Sri Lankan police Friday found the body of a 24-year-old British journalist, Paul McClean, who is suspected to have been killed by a crocodile.
Divers found McClean’s corpse in the mud of a lagoon in the coastal village of Panama, 360 kilometres east of the capital Colombo by road, a police spokesman said.
“There were six or seven wounds on his right leg,” a police official said.
“The body was stuck in mud at about the same place where he was seen last by some others who were with him.”
A crocodile is believed to have dragged McClean away on Thursday afternoon, the officer said, but a postmortem examination later Friday would formally establish the cause of death.
McClean, who worked for the Financial Times, was holidaying with friends near Arugam Bay on the island’s southeast coast.
He was on a beach and had wandered away to find a toilet when he stumbled into an area known to be infested with crocodiles.

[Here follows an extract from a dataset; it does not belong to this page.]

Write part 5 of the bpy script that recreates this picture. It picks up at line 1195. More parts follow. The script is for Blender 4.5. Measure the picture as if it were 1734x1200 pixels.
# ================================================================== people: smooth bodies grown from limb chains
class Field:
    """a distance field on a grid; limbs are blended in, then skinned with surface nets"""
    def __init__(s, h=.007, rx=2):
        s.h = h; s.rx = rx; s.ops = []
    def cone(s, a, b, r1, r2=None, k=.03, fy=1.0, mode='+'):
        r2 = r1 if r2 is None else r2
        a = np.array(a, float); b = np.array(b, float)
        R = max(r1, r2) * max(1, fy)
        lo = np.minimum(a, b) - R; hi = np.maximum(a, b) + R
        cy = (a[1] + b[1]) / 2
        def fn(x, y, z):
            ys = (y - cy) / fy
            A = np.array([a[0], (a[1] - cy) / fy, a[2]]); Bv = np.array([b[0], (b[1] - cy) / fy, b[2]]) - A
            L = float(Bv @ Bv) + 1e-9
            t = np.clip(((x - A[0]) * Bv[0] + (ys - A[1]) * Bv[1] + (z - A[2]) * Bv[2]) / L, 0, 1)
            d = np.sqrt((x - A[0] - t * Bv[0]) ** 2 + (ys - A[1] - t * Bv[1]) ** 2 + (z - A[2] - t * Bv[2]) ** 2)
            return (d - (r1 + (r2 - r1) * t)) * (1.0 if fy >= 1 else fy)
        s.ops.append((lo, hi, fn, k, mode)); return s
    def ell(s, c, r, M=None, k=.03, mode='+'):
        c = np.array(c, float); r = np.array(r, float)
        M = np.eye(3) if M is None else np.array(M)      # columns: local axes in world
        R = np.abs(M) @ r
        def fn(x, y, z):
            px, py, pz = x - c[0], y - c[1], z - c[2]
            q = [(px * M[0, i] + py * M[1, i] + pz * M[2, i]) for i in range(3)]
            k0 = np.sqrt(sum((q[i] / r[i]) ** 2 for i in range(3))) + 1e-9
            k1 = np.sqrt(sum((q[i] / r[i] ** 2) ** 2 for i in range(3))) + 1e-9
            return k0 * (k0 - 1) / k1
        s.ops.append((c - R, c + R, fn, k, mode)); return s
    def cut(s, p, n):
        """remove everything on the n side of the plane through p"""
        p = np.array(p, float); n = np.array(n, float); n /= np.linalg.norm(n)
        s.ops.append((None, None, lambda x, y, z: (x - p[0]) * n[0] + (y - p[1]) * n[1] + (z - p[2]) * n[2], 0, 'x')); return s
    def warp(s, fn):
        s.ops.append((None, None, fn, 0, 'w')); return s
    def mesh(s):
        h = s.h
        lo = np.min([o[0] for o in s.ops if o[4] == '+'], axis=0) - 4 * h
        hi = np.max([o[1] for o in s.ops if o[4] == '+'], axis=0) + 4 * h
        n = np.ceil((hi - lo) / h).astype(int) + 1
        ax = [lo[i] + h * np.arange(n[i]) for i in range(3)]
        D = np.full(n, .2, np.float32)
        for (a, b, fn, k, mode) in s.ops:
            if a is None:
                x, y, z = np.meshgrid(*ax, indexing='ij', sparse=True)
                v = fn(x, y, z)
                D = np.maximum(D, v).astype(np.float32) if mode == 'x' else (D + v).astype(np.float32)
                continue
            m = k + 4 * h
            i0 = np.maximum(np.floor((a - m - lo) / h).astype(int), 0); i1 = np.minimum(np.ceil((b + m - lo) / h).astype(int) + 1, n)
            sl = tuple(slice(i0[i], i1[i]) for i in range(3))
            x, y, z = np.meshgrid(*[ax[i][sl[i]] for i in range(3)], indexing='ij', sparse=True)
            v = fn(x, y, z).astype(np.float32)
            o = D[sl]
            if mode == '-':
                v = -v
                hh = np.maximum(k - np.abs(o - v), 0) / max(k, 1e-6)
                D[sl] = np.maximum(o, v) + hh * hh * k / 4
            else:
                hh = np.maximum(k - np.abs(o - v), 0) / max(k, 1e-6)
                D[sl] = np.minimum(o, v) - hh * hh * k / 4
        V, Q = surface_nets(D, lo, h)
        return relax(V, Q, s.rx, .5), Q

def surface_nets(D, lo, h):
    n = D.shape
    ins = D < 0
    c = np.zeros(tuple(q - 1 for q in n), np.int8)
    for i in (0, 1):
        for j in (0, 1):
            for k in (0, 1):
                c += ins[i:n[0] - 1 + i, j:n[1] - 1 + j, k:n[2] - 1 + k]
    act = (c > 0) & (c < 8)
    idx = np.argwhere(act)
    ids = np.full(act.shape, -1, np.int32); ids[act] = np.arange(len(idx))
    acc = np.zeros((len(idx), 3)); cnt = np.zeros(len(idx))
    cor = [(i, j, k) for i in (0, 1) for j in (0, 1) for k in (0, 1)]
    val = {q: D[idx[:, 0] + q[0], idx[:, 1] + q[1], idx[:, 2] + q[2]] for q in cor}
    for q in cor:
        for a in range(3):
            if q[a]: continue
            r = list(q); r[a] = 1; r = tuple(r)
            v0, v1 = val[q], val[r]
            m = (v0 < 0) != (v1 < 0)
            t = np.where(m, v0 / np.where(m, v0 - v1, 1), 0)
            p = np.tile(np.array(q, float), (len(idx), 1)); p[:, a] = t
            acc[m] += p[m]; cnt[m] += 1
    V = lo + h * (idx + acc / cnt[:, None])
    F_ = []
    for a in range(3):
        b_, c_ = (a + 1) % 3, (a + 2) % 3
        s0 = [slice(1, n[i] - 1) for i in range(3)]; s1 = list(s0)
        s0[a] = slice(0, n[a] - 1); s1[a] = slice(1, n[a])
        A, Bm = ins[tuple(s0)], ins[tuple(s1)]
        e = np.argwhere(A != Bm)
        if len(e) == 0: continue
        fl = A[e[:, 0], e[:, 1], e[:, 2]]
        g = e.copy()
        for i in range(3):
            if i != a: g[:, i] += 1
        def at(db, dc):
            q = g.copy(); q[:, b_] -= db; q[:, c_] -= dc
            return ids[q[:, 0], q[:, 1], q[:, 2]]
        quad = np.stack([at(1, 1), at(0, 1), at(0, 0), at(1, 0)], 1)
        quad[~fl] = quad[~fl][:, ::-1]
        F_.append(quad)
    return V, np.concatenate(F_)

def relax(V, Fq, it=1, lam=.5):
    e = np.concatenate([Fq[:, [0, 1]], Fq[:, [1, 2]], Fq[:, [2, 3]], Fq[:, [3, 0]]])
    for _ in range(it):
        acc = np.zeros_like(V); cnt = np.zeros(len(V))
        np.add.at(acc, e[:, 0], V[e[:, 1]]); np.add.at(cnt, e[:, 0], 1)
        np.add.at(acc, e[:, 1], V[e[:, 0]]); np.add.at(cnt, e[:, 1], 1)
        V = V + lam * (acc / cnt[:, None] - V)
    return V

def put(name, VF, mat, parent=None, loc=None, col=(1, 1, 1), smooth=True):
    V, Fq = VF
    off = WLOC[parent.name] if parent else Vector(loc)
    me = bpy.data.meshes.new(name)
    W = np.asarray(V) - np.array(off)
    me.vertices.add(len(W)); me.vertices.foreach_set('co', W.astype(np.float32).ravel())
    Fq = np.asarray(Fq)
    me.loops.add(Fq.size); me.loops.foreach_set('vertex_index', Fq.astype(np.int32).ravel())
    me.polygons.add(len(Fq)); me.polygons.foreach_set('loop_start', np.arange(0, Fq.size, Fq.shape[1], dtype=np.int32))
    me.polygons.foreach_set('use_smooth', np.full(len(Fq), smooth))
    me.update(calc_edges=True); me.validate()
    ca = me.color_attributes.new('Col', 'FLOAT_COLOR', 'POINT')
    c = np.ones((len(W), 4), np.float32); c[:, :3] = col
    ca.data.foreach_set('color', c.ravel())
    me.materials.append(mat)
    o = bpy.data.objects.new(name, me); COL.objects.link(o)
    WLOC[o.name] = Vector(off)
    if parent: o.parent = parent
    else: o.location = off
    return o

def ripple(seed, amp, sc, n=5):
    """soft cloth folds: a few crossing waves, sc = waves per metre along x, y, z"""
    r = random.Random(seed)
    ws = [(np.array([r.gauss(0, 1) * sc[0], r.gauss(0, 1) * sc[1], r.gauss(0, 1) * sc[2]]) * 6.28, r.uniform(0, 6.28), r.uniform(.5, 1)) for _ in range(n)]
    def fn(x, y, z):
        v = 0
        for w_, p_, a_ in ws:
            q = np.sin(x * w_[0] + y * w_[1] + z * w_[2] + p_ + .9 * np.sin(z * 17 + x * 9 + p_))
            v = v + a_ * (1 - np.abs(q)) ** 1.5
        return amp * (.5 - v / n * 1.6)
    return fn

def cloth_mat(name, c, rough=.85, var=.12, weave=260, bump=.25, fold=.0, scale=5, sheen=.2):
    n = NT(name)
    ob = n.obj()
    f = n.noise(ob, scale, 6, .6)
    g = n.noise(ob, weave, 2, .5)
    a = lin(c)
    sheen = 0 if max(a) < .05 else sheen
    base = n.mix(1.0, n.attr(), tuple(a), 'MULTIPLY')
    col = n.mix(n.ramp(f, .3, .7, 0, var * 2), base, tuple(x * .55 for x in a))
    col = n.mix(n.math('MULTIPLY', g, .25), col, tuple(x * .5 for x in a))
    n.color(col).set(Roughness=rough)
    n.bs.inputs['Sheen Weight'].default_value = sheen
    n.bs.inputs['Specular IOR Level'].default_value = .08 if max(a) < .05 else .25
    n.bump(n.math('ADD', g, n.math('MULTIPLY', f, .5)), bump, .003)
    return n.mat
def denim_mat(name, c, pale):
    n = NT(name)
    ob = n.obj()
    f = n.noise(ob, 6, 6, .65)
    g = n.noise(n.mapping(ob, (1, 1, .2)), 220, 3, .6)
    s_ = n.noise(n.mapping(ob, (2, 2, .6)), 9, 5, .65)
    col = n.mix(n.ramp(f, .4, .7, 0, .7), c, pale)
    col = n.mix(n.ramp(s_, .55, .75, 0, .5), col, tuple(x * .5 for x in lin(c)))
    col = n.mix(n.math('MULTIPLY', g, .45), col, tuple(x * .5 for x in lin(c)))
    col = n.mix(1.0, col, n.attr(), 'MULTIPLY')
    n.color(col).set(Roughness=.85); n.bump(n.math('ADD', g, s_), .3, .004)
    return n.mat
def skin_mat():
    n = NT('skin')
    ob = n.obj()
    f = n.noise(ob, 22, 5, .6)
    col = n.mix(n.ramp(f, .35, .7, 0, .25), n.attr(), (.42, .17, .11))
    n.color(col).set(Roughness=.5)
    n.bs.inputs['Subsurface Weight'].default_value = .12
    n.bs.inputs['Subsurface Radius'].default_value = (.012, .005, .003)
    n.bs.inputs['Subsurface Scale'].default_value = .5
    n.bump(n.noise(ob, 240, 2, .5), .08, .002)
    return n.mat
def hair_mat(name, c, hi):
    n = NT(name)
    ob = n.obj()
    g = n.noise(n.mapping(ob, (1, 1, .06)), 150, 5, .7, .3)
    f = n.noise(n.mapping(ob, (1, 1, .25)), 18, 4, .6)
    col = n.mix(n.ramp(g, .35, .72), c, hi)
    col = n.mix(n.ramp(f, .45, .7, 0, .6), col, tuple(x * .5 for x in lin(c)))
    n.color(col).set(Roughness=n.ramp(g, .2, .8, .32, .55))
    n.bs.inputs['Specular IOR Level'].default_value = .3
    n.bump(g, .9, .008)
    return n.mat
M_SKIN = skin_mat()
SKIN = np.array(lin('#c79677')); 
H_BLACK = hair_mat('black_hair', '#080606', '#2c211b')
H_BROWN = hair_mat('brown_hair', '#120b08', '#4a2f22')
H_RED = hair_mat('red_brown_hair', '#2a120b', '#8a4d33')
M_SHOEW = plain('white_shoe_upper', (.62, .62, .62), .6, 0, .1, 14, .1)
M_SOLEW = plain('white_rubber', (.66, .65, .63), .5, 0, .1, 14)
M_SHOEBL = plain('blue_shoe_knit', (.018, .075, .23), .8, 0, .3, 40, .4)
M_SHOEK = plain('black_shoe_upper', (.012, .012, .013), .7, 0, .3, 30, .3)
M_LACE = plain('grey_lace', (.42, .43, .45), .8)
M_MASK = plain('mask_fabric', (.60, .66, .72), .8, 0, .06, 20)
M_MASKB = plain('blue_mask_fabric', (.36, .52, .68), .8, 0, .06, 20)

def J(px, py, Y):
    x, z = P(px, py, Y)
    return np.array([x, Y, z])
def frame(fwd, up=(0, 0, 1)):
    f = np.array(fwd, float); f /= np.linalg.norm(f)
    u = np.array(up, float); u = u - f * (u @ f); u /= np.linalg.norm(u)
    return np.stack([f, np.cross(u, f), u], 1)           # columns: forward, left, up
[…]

Locals heard him screaming for help as he was pulled into a river by the crocodile, according to an eyewitness cited by the BBC.
“By the time they went to the spot where the croc attacked, they couldn’t save him because already the crocodile had pulled him inside the water so they couldn’t see what was going on,” Fawas Lafeer, the owner of a surf school, was quoted as saying by the BBC.
Other holidaymakers in the area alerted police after McClean disappeared and a search was mounted with the help of navy divers.